A new era in Germany: How will Turkey be affected?

After 16 years of Angela Merkel, a new coalition government has been formed in Germany.

In the new government, referred to as the “traffic light coalition” given the colors of the constituent parties, the prime ministership was given to the Social Democrats (red), the Ministry of Finance seat to the neo-liberal FDP (yellow), and the Minister of Foreign Affairs seat to the Green party (green).

The 177-page document outlining the coalitions plan and agenda includes tips on a range of policies and issues, including post-Merkel foreign policy, energy policy, financial affairs, the European Union, asylum seekers, and immigration.

The policies that will be enacted by the new German government are of great interest to Turkey, due to both the 4 million people of Turkish origin living in Germany as well as the high trade volume between the two countries.


The most striking element of the coalition protocol is that the new government will bring human rights and environmental issues to the fore when formulating foreign policy. This issue will now likely be part of negotiations, especially in economic relations with Russia and China.

However, to what extent the human rights and environmental criteria will be effective is still unclear. The clearest example of this is the fact that the Nord Stream project, which will bring Russian gas to Germany, has not been included in the protocol due to disagreements between the coalition parties. The Greens officially oppose Nord Stream, but they refrain from bringing the issue forward lest it “prevent the formation of a government.”

Likewise, it is unclear how much the racist policies against Uyghurs in China, which amount to genocide, will affect Germany’s relations with Beijing.

In terms of relations within the European Union, the protocol clearly states that Germany will abide by and demand rule of law. The first test of this will be whether the German government will raise the issue of an “independent judiciary” when disbursing 19 EU aid packages, in particular to Poland and Hungary.

Emphasizing the NATO alliance, the protocol states that relations with the UK will remain a priority despite the UK leaving the EU. The coalition government will also develop relations with Taiwan, openly criticize the Lukashenko regime in Belarus, and prioritize security issues. It plans to act in tandem with the western NATO alliance.
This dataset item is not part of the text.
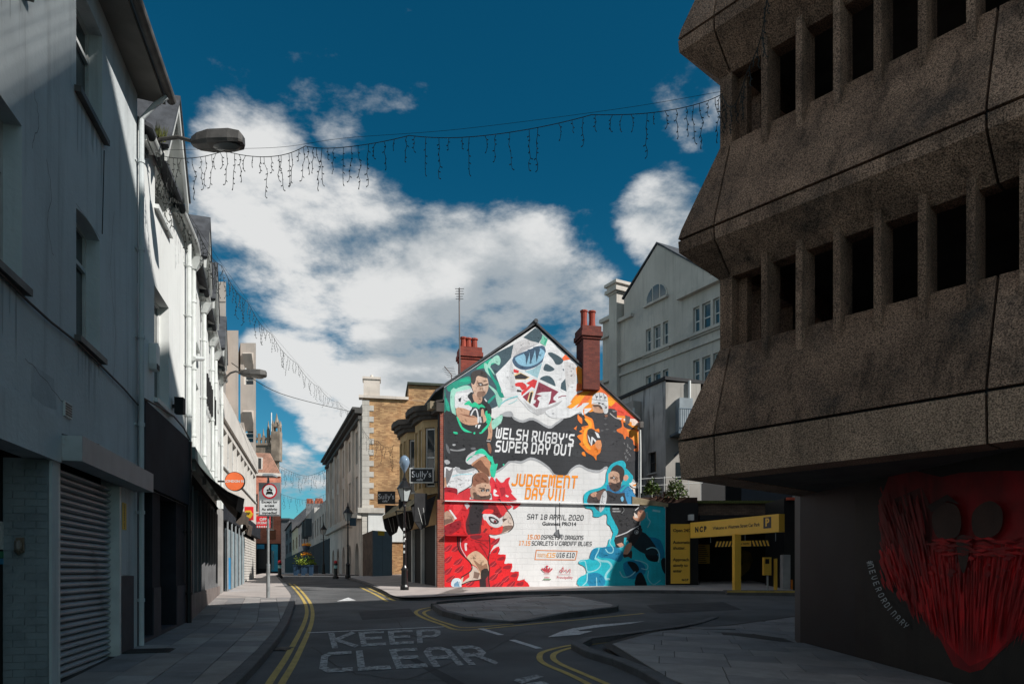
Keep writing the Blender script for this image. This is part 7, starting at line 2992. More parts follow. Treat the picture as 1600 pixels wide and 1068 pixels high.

The new German government, considering the global climate crisis, has brought the transition to a green economy initiated in the Merkel era to the fore. As such, all coalfired thermal energy plants in the country will be closed by 2030, at the latest. This date was set as 2038 during the Merkel period. Further, according to the coalition protocol, 80% of the energy used by Germany by 2030 is expected to come from renewable and clean energy sources.

The protocol also says that Germany will stop using gas by 2040, will not allow for the use of gas in heating systems in new buildings, and will convert the heating systems in old buildings to renewable systems by 2030, at the latest.

Will the “Democratization” requirement come for Turkey?


All three parties that comprise the coalition are harshly critical of the decline in democracy, rule of law, and human rights in Turkey. Whether this will cause a problem in relations with Turkey, or whether a relationship similar to the pragmatic one between Erdogan and Merkel will be established by new PM Scholz, especially with regards to Syrian and Afghan asylum seekers, remains to be seen. However, we should remember that Green Party PM Scholz’s position will be harsher than Merkel’s due to his party association.

The fact that the new German government has included in the protocol a recognition of dual citizenship with Turkey is good news for Turks living in the country. Formerly, the German government only recognized dual citizenship with EU countries and Switzerland. If the new government keeps its promise, the path to citizenship will be opened to all people of Turkish origin living in Germany.

The announcement of a “score-based” citizenship law will replace a harsh immigration policy is also an indicator of Germany’s desire to move to a more liberal immigration system.

Another issue that directly concerns Turkey in the German coalition protocol is the minimum hourly wage determined for employees. Currently, the minimum wage in Germany is 9.19 euros per hour. The new government plans to increase this to 12.

The economic policy pursued by the AK Party administration aims to fill at least part of the vacuum left in the supply chain due to China’s tensions with the West. As part of the policy described by President Erdogan as “interest is the cause, inflation is the result,” while the Turkish lira plummets against foreign currencies, wages of Turkish employees have become very “cheap” compared to their counterparts abroad.

While Germany is increasing the minimum wage, the decrease in cost of the labor force in Turkey due to the foreign exchange rate in Turkey seems to be beneficial for the AK Party government at first glance, but democracy and human rights criteria may eliminate this possibility.

Without taking steps towards democratization and human rights, it seems unlikely that the AK Party government will be able to bring foreign investment to the country simply by cheapening the workforce in Turkey.